Ambitious research to help achieve UN Sustainable Development Goals

Published: 14 February 2019
Sustainable development goals
Prof Nicholls and his team will look at opportunities and conflicts in the deltas

SMMI member, Professor Robert Nicholls is part of a group of scientists from five countries who will research the relationship between humans and their environment in achieving the United Nations Sustainable Development Goals (SDGs).

In 2017 the National Environment Research Council (NERC) and the Economic & Social Research Council (ESRC) commissioned a report which found that understanding the multiple ways we, as humans, interact with and depend on the environment is essential to achieving the SDGs.

Now, a multilateral call between the UK, India, China, Japan and Sweden has resulted in a collective £4.3 million funding for eight two-year research projects placing human-environment interactions at the heart of achieving the UN global goals.

Professor Nicholls will lead a 2-year £750,000 project called 'Opportunities and trade-offs between the SDGs for food, welfare and the environment in deltas', as part of the NERC-led Towards a Sustainable Earth (TaSE) Programme  working with Stockholm University and Jadavpur University, Kolkata India.

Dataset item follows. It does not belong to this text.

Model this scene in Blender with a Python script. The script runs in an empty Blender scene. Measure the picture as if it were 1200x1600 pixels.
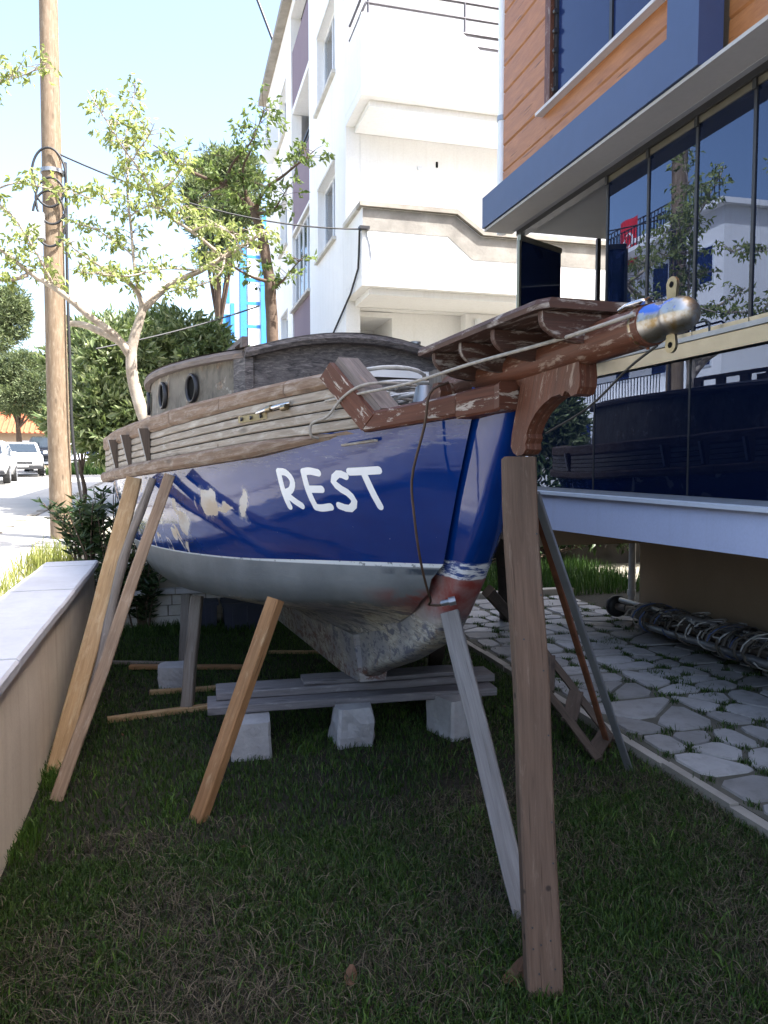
import bpy, math, random
import numpy as np
from mathutils import Vector, Matrix, noise as mnoise

random.seed(7)
RNG = np.random.default_rng(7)
S = bpy.context.scene
COL = S.collection
R = math.radians

# ------------------------------------------------------------------ camera
EYE = 1.6
PITCH = R(3.6)
cam_data = bpy.data.cameras.new('camera')
cam_data.sensor_fit = 'VERTICAL'
cam_data.sensor_height = 24.0
cam_data.lens = 24.0 * 1200.0 / 1600.0          # 1200 px focal length on a 1600 px high frame
cam_data.clip_end = 4000
cam_data.clip_start = 0.05
camera = bpy.data.objects.new('camera', cam_data)
COL.objects.link(camera)
camera.location = (0, 0, EYE)
camera.rotation_euler = (R(90) - PITCH, 0, 0)
S.camera = camera

# ------------------------------------------------------------------ light
SUN_AZ = (0.93, -0.37)                           # horizontal direction towards the sun
SUN_EL = R(56)
world = bpy.data.worlds.new('World')
S.world = world
world.use_nodes = True
wn = world.node_tree
bg = wn.nodes['Background']
sky = wn.nodes.new('ShaderNodeTexSky')
sky.sky_type = 'NISHITA'
sky.sun_disc = False
sky.sun_elevation = SUN_EL
sky.sun_rotation = math.atan2(SUN_AZ[0], SUN_AZ[1])
sky.air_density = 1.0
sky.dust_density = 3.5
sky.ozone_density = 1.0
wn.links.new(sky.outputs[0], bg.inputs[0])
bg.inputs[1].default_value = 0.15
sun_data = bpy.data.lights.new('sun', 'SUN')
sun_data.energy = 4.6
sun_data.angle = R(0.53)
sun_data.color = (1.0, 0.97, 0.93)
sun = bpy.data.objects.new('sun', sun_data)
COL.objects.link(sun)
_h = math.hypot(*SUN_AZ)
_d = Vector((-SUN_AZ[0] / _h * math.cos(SUN_EL), -SUN_AZ[1] / _h * math.cos(SUN_EL), -math.sin(SUN_EL)))
sun.rotation_euler = _d.to_track_quat('-Z', 'Y').to_euler()
sun.location = (10, -4, 20)

S.view_settings.view_transform = 'Standard'
S.view_settings.look = 'None'
S.view_settings.gamma = 1.0
S.view_settings.exposure = 2.05
S.view_settings.use_curve_mapping = False
S.render.engine = 'CYCLES'
S.cycles.max_bounces = 8
S.cycles.transparent_max_bounces = 16

# ------------------------------------------------------------------ helpers
_c, _s = math.cos(PITCH), math.sin(PITCH)
def ray(px, py):
    v = (py - 800) / 1200.0
    return Vector(((px - 600) / 1200.0, _c - _s * v, -_s - _c * v))
def at(px, py, Y):
    """the point at distance Y that the photograph shows at (px, py)"""
    r = ray(px, py)
    return Vector((0, 0, EYE)) + r * (Y / r.y)
def onground(px, py, z=0.0):
    r = ray(px, py)
    return Vector((0, 0, EYE)) + r * ((z - EYE) / r.z)

# the plot: t runs along the house front away from the camera, d runs to the right across it
YAW = R(15.15)
FT = Vector((-math.sin(YAW), math.cos(YAW), 0))
FD = Vector((math.cos(YAW), math.sin(YAW), 0))
def TD(t, d, z=0.0):
    return FT * t + FD * d + Vector((0, 0, z))
PLOT = Matrix(((FT.x, -FD.x, 0, 0), (FT.y, -FD.y, 0, 0), (0, 0, 1, 0), (0, 0, 0, 1)))   # local x = t, local y = -d
def street_z(t):
    return 0.35 + 0.02 * max(min(t, 45.0), -10.0)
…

The overall aim of the project is to analyse the common ground and conflicts between the Sustainability Development Goals in complex socio-ecological systems and explore the resulting opportunities and trade-offs for policy decision makers. 

They will study the deltas as these illustrate the complex challenges of achieving the SDGs. Collectively, they are home to 500 million people who are often poor with a strong dependence on rural livelihoods. At the same time, they are subject to multiple drivers of change, such as climate change and sea-level rise, subsidence, extensive conversion of land from agriculture to aquaculture due to global seafood demand, and widespread migration and urbanisation. The resultant trade-offs, systemic shifts and critical thresholds in biophysical, economic or social dimensions are hard to foresee and often difficult to reverse. 

The Ganga delta, West Bengal, India will be used as a case study. This is home to 18 million people and the project team has access to an extensive highly relevant base data for the site, available from the earlier DECCMA project. The Integrated Assessment Models (IAM) will be developed and applied to explore plausible futures, and impacts for the selected SDGs. This will include extensive participatory engagement with stakeholder and policymakers and consideration of plausible scenarios and a range of policy options.